### GOAL
The line holding "import numpy as np" is the last one to output; start at the first line of the data, keep every line in between exactly, and leave out pictures.
** Begin COLLECTED MATERIAL **
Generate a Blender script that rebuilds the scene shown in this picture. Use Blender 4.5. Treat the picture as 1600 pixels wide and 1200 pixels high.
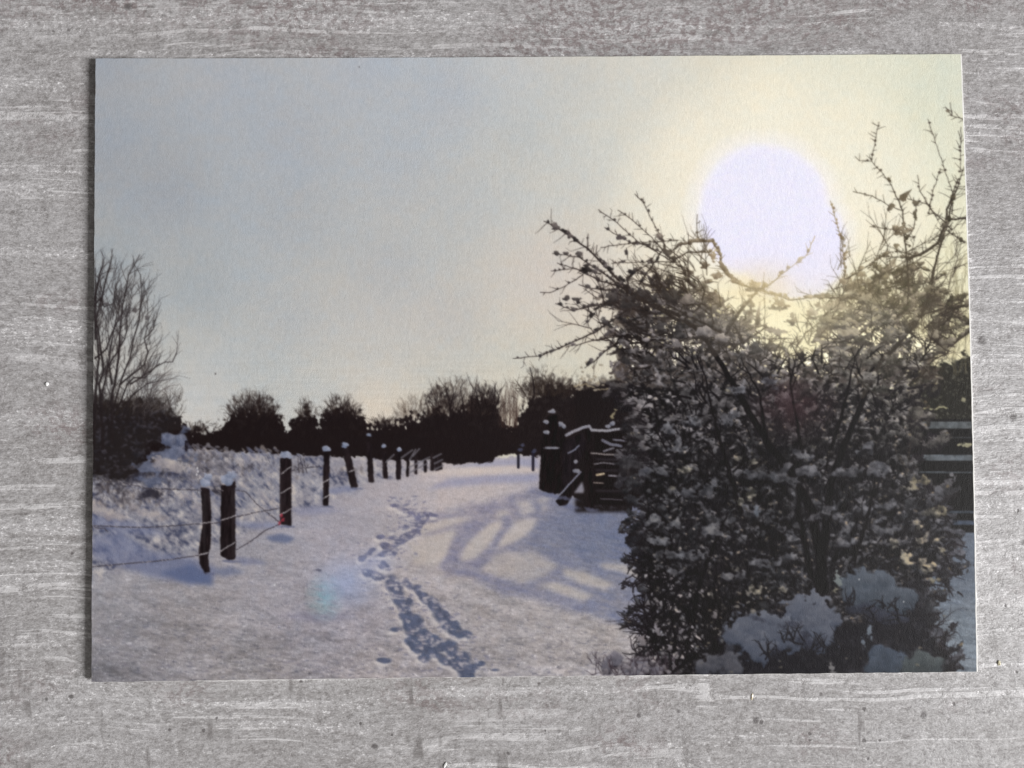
import bpy, bmesh, math, random
import numpy as np

C = bpy.context.scene
for o in list(bpy.data.objects): bpy.data.objects.remove(o, do_unlink=True)

# ------------------------------------------------------------------ camera
cam_d = bpy.data.cameras.new('camera'); cam = bpy.data.objects.new('camera', cam_d)
C.collection.objects.link(cam); C.camera = cam
cam_d.sensor_fit = 'HORIZONTAL'; cam_d.angle = math.radians(60)
cam.location = (-.00456, -.00849, .14982+.0006)
cam.rotation_euler = (.0333, -.00557, -.00893)
cam_d.clip_start = .005; cam_d.clip_end = 20
C.render.resolution_x = 1024; C.render.resolution_y = 768

# ------------------------------------------------------------------ light
W = bpy.data.worlds.new('World'); C.world = W; W.use_nodes = True
bg = W.node_tree.nodes['Background']; bg.inputs[0].default_value = (1.0, .95, .90, 1); bg.inputs[1].default_value = .085

def area(name, loc, target, sx, sy, power, col):
    d = bpy.data.lights.new(name, 'AREA'); d.shape = 'RECTANGLE'; d.size = sx; d.size_y = sy; d.energy = power; d.color = col
    o = bpy.data.objects.new(name, d); C.collection.objects.link(o); o.location = loc
    from mathutils import Vector
    o.rotation_euler = (Vector(target)-Vector(loc)).to_track_quat('-Z', 'Y').to_euler()
    return o
# a window low on the right throws the card's narrow shadow to the left
area('window_light', (2.9, -.75, 1.62), (0, 0, 0), .55, 1.1, 164.0, (1.0, .99, .985))
# weaker, broader daylight from the near side of the table
area('room_light', (.35, -2.3, .85), (0, 0, 0), 1.3, .8, 11.0, (1.0, .97, .94))

C.view_settings.view_transform = 'Standard'; C.view_settings.look = 'None'
C.view_settings.exposure = .40; C.view_settings.gamma = 1; C.view_settings.use_curve_mapping = False
C.render.engine = 'CYCLES'

# ------------------------------------------------------------------ node helpers
class NT_:
    def __init__(s, mat):
        mat.use_nodes = True; s.t = mat.node_tree; s.t.nodes.clear(); s.n = 0
    def node(s, typ, **kw):
        n = s.t.nodes.new(typ)
        for k, v in kw.items(): setattr(n, k, v)
        return n
    def link(s, a, b): s.t.links.new(a, b)
    def put(s, sock, v):
        if isinstance(v, bpy.types.NodeSocket): s.link(v, sock)
        elif isinstance(v, (tuple, list)) and len(v) == 3 and sock.type == 'RGBA': sock.default_value = (*v, 1)
        else: sock.default_value = v
    def math(s, op, a, b=0., c=0., clamp=False):
        n = s.node('ShaderNodeMath', operation=op, use_clamp=clamp)
        s.put(n.inputs[0], a); s.put(n.inputs[1], b)
        if op in ('MULTIPLY_ADD',): s.put(n.inputs[2], c)
        return n.outputs[0]
    def mapr(s, v, a, b, c=0., d=1.):
        n = s.node('ShaderNodeMapRange', clamp=True); s.put(n.inputs[0], v)
        for i, q in enumerate((a, b, c, d)): n.inputs[i+1].default_value = q
        return n.outputs[0]
    def mapping(s, vec, scale=(1, 1, 1), loc=(0, 0, 0), rot=0.):
        n = s.node('ShaderNodeMapping'); s.link(vec, n.inputs[0]); n.inputs['Scale'].default_value = scale
        n.inputs['Location'].default_value = loc; n.inputs['Rotation'].default_value = (0, 0, rot); return n.outputs[0]
    def noise(s, vec, scale, detail=4, rough=.55, dist=0.):
        n = s.node('ShaderNodeTexNoise'); s.link(vec, n.inputs['Vector']); n.inputs['Scale'].default_value = scale
        n.inputs['Detail'].default_value = detail; n.inputs['Roughness'].default_value = rough; n.inputs['Distortion'].default_value = dist
        return n.outputs['Fac']
    def mix(s, f, a, b, mode='MIX'):
        n = s.node('ShaderNodeMix', data_type='RGBA', blend_type=mode); s.put(n.inputs[0], f); s.put(n.inputs[6], a); s.put(n.inputs[7], b)
        return n.outputs[2]

def lin(c):
    c = [v/255. for v in c]
    return tuple(v/12.92 if v <= .04045 else ((v+.055)/1.055)**2.4 for v in c)

# ------------------------------------------------------------------ table top
# marks on the table are given where they lie, in metres from the card's centre
def at(x, y):   # x, y counted in the 1600 x 1200 layout grid of the photograph -> metres on the table
    K = 800/math.tan(math.radians(30))
    from mathutils import Vector, Euler
    d = Vector(((x-800)/K, -(y-600)/K, -1)); d.rotate(Euler(cam.rotation_euler))
    p = cam.location; t = -p.z/d.z
    return (p.x+d.x*t, p.y+d.y*t)

def laminate():
    m = bpy.data.materials.new('grey_laminate'); g = NT_(m)
    out = g.node('ShaderNodeOutputMaterial'); b = g.node('ShaderNodeBsdfPrincipled'); g.link(b.outputs[0], out.inputs[0])
    pos = g.node('ShaderNodeTexCoord').outputs['Object']
    # gentle waviness so the long streaks are not ruled lines
    w = g.node('ShaderNodeTexNoise'); g.link(pos, w.inputs['Vector']); w.inputs['Scale'].default_value = 22; w.inputs['Detail'].default_value = 2
    off = g.node('ShaderNodeVectorMath', operation='SUBTRACT'); g.link(w.outputs['Color'], off.inputs[0]); off.inputs[1].default_value = (.5, .5, .5)
    sc = g.node('ShaderNodeVectorMath', operation='SCALE'); g.link(off.outputs[0], sc.inputs[0]); sc.inputs['Scale'].default_value = .0075
    ad = g.node('ShaderNodeVectorMath', operation='ADD'); g.link(pos, ad.inputs[0]); g.link(sc.outputs[0], ad.inputs[1]); P = ad.outputs[0]
    big = g.noise(g.mapping(pos, (1, 1.6, 1)), 18, 3)
    mid = g.noise(g.mapping(P, (1, 2.2, 1), (3, 1, 0), .05), 110, 6, .68)
    streak = g.noise(g.mapping(P, (.3, 1, 1), (1, 2, 0), .06), 900, 6, .68)
    streak2 = g.noise(g.mapping(P, (.03, 1, 1), (7, 3, 0), -.05), 300, 4, .6)
    line = g.noise(g.mapping(P, (.022, 1, 1), (2, 8, 0), -.06), 820, 2, .5)
    patch = g.noise(g.mapping(pos, (.6, 1, 1), (6, 1, 0)), 45, 3)
    grain = g.noise(g.mapping(P, (.75, 1, 1)), 4200, 3, .75)
    grain2 = g.noise(g.mapping(P, (.6, 1, 1), (4, 4, 0), -.1), 1900, 5, .7)
    blot = g.noise(g.mapping(P, (.7, 1, 1), (8, 4, 0)), 620, 5, .7)
    col = g.mix(g.mapr(big, .35, .68), TB['dark'], TB['light'])
    col = g.mix(g.mapr(mid, .44, .66, 0, .6), col, TB['pale'])
    col = g.mix(g.mapr(streak2, .55, .64, 0, .55), col, TB['pale2'])
    col = g.mix(g.mapr(streak, .34, .48, .26, 0), col, TB['deep'])
    col = g.mix(g.mapr(blot, .34, .46, .45, 0), col, TB['deep'])
    col = g.mix(g.mapr(blot, .54, .66, 0, .5), col, TB['pale2'])
    col = g.mix(g.mapr(grain2, .38, .48, .50, 0), col, TB['deep'])
    col = g.mix(g.mapr(grain2, .54, .62, 0, .55), col, TB['pale2'])
    col = g.mix(g.mapr(grain, .39, .47, .34, 0), col, TB['deep'])
    col = g.mix(g.mapr(grain, .55, .63, 0, .30), col, TB['pale2'])
    lm_ = g.math('MULTIPLY', g.mapr(line, .585, .63), g.mapr(patch, .32, .50)); lm_ = g.math('MULTIPLY', lm_, g.mapr(blot, .36, .52))
    col = g.mix(g.math('MULTIPLY', lm_, .5), col, (.72, .71, .72))
    # sparkle painted into the colour: bright specks along the ridges in place of glints
    glint = g.math('MULTIPLY', g.mapr(grain2, .56, .62), g.mapr(streak2, .51, .60)); glint = g.math('MULTIPLY', glint, g.mapr(grain, .47, .53))
    col = g.mix(g.math('MULTIPLY', glint, .9), col, (.84, .83, .84))
    # brown-violet bruises: patches broken up by grain
    pm = g.noise(g.mapping(pos, (1, 1.7, 1), (0, 5, 0)), 38, 3)
    pb = g.noise(g.mapping(P, (.9, 1, 1), (9, 2, 0)), 900, 4, .7)
    yv = g.node('ShaderNodeSeparateXYZ'); g.link(pos, yv.inputs[0])
    topw = g.mapr(yv.outputs[1], .035, .062, 0, .14)
    pm2 = g.math('ADD', pm, topw)
    st = g.math('MULTIPLY', g.mapr(pm2, .55, .68), g.mapr(pb, .47, .56))
    col = g.mix(g.math('MULTIPLY', st, .6), col, TB['bruise'])
    # fine vertical hair cracks, clearest along the near edge
    vc = g.noise(g.mapping(P, (1, .12, 1), (2, 6, 0)), 300, 3, .6); vb = g.noise(g.mapping(pos, (1, 1, 1), (5, 5, 0)), 140, 2)
    vcm = g.math('MULTIPLY', g.mapr(vc, .60, .66), g.mapr(vb, .44, .56))
    vcm = g.math('MULTIPLY', vcm, g.mapr(yv.outputs[1], -.040, -.055, .15, 1.0))
    col = g.mix(g.math('MULTIPLY', vcm, .7), col, TB['deep'])
    # pin-prick specks
    vo = g.node('ShaderNodeTexVoronoi'); g.link(P, vo.inputs['Vector']); vo.inputs['Scale'].default_value = 330
    vcs = g.node('ShaderNodeSeparateColor'); g.link(vo.outputs['Color'], vcs.inputs[0])
    sp = g.math('MULTIPLY', g.mapr(vo.outputs['Distance'], .05, .14, 1, 0), g.mapr(vcs.outputs[0], .90, .92))
    col = g.mix(g.math('MULTIPLY', sp, .75), col, TB['pit'])
    # larger round pits where the photograph shows them
    pits = None
    for (x, y, r) in PITS:
        px_, py_ = at(x, y)
        mp = g.node('ShaderNodeVectorMath', operation='DISTANCE'); g.link(P2(g, pos), mp.inputs[0]); mp.inputs[1].default_value = (px_, py_, 0)
        v = g.mapr(mp.outputs['Value'], r*.000108*.5, r*.000108*1.15, 1, 0)
        pits = v if pits is None else g.math('MAXIMUM', pits, v)
    col = g.mix(g.math('MULTIPLY', pits, .8), col, TB['pit'])
    g.link(col, b.inputs['Base Color'])
    # relief: long ridges and a crumbly grain that catches the window
    h = g.math('MULTIPLY', streak2, .8)
    h = g.math('ADD', h, g.math('MULTIPLY', lm_, .16))
    h = g.math('ADD', h, g.math('MULTIPLY', streak, .30))
    h = g.math('ADD', h, g.math('MULTIPLY', blot, .35))
    h = g.math('ADD', h, g.math('MULTIPLY', grain2, .30))
    h = g.math('ADD', h, g.math('MULTIPLY', grain, .16))
    h = g.math('SUBTRACT', h, g.math('MULTIPLY', pits, .12))
    bp = g.node('ShaderNodeBump'); g.link(h, bp.inputs['Height']); bp.inputs['Strength'].default_value = .65; bp.inputs['Distance'].default_value = .00040
    g.link(bp.outputs[0], b.inputs['Normal'])
    g.link(g.mapr(mid, .35, .65, .42, .28), b.inputs['Roughness']); b.inputs['Specular IOR Level'].default_value = .5
    return m

def P2(g, pos):   # position with a little wobble so the pits are not perfect discs
    if getattr(g, '_p2', None) is None:
        w = g.node('ShaderNodeTexNoise'); g.link(pos, w.inputs['Vector']); w.inputs['Scale'].default_value = 900; w.inputs['Detail'].default_value = 2
        a = g.node('ShaderNodeVectorMath', operation='SUBTRACT'); g.link(w.outputs['Color'], a.inputs[0]); a.inputs[1].default_value = (.5, .5, .5)
        c = g.node('ShaderNodeVectorMath', operation='MULTIPLY'); g.link(a.outputs[0], c.inputs[0]); c.inputs[1].default_value = (.0006, .0006, 0)
        d = g.node('ShaderNodeVectorMath', operation='ADD'); g.link(pos, d.inputs[0]); g.link(c.outputs[0], d.inputs[1]); g._p2 = d.outputs[0]
    return g._p2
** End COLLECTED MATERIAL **
### OUTPUT OF THE TASK
Generate a Blender script that rebuilds the scene shown in this picture. Use Blender 4.5. Treat the picture as 1600 pixels wide and 1200 pixels high.
import bpy, bmesh, math, random
import numpy as np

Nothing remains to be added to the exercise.